# start of Source data

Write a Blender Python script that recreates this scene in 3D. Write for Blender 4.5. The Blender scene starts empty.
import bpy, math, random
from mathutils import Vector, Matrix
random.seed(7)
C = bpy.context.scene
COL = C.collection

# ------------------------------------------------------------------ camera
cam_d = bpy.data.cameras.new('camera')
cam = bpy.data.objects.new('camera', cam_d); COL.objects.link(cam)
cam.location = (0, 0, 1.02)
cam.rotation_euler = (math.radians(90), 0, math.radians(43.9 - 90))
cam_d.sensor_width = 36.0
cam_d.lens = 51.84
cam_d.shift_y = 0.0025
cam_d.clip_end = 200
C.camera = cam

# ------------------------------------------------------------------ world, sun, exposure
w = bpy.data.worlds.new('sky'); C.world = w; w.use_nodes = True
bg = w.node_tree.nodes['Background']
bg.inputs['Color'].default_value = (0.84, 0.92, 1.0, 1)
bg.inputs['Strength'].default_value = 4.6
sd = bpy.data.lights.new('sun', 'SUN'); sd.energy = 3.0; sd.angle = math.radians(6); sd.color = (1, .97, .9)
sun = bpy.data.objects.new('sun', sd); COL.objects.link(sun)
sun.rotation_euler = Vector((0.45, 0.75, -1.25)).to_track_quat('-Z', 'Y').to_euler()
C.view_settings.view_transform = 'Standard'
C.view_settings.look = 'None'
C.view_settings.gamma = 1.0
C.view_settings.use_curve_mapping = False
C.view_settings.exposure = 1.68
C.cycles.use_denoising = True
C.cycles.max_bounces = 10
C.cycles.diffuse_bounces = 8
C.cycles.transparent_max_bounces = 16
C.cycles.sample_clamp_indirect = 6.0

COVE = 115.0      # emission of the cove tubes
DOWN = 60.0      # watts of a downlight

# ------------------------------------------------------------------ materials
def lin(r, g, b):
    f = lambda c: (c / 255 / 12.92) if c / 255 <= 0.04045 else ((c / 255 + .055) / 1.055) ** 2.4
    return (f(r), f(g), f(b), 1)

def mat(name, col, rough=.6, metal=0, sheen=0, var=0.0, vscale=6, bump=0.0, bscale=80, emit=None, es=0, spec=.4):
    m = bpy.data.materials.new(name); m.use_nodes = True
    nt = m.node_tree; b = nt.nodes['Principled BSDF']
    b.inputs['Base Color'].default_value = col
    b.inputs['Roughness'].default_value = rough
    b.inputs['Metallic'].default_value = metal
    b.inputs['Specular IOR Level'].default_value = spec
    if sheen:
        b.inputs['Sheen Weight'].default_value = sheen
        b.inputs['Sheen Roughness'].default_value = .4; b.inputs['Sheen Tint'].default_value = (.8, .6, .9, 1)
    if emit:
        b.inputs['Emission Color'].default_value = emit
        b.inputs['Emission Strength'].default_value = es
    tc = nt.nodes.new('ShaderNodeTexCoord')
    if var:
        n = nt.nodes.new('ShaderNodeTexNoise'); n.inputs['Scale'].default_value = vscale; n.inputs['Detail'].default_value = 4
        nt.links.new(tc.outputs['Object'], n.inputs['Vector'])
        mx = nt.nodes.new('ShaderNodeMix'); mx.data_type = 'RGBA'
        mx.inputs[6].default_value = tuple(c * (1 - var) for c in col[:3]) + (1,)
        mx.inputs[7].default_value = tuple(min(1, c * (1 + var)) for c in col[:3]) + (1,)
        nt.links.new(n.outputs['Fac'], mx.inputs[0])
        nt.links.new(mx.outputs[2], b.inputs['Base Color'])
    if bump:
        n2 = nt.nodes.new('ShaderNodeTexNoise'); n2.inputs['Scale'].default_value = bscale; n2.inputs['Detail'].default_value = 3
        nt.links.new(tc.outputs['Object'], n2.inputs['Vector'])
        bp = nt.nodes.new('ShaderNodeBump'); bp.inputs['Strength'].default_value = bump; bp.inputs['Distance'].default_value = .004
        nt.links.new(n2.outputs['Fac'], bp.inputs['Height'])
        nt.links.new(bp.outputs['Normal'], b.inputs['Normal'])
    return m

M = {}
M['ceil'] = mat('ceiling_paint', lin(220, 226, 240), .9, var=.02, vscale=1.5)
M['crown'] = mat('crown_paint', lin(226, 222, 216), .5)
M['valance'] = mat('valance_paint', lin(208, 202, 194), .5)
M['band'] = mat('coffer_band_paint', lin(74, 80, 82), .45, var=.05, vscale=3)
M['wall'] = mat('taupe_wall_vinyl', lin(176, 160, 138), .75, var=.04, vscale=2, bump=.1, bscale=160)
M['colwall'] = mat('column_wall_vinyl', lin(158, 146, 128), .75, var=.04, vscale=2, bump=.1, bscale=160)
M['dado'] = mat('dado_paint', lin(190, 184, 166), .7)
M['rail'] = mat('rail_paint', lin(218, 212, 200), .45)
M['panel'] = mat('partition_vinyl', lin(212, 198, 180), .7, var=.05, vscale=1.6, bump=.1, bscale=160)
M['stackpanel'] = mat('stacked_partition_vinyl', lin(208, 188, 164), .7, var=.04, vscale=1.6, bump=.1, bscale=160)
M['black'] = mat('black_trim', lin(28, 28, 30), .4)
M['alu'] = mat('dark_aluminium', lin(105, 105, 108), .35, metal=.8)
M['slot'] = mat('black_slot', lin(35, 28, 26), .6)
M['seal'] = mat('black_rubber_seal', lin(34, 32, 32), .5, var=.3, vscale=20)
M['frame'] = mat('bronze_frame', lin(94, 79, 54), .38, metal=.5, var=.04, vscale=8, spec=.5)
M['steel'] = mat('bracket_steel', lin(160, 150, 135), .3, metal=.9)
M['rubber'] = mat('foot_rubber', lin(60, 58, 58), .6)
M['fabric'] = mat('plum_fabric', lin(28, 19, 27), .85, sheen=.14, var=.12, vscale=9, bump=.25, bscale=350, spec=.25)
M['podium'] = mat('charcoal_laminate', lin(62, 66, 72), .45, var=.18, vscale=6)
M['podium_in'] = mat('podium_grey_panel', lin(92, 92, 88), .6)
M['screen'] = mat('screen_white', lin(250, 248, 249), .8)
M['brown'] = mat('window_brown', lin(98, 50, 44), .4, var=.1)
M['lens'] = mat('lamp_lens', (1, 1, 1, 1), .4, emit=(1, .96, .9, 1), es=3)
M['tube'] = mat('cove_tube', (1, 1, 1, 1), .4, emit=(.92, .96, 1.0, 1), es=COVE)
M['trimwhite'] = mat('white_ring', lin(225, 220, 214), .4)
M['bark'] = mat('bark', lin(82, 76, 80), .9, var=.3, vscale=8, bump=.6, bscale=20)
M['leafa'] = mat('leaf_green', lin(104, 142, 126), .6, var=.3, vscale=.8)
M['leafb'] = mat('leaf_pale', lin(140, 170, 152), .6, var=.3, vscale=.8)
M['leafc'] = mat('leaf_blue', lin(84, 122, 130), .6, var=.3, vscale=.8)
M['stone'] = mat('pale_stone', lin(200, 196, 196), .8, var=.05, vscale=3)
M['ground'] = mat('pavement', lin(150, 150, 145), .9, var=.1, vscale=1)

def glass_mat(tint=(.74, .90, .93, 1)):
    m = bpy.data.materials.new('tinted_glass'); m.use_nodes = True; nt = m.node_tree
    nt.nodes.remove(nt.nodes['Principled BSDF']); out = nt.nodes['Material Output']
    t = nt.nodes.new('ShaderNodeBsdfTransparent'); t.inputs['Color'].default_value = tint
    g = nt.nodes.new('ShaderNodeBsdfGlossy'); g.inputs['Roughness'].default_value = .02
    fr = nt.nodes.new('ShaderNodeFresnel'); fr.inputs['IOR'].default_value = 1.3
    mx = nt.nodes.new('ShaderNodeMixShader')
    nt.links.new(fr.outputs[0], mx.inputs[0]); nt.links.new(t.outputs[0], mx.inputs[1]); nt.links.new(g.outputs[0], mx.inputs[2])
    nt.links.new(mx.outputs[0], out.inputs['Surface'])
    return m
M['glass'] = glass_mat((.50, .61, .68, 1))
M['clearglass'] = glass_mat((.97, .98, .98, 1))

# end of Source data

Given instruction
Solely the line containing "152), .6, var=.3, vscale=.8)", the line containing "145), .9, var=.1, vscale=1)", and the lines between them are to be given again, exactly as written.

Exercise output
M['leafb'] = mat('leaf_pale', lin(140, 170, 152), .6, var=.3, vscale=.8)
M['leafc'] = mat('leaf_blue', lin(84, 122, 130), .6, var=.3, vscale=.8)
M['stone'] = mat('pale_stone', lin(200, 196, 196), .8, var=.05, vscale=3)
M['ground'] = mat('pavement', lin(150, 150, 145), .9, var=.1, vscale=1)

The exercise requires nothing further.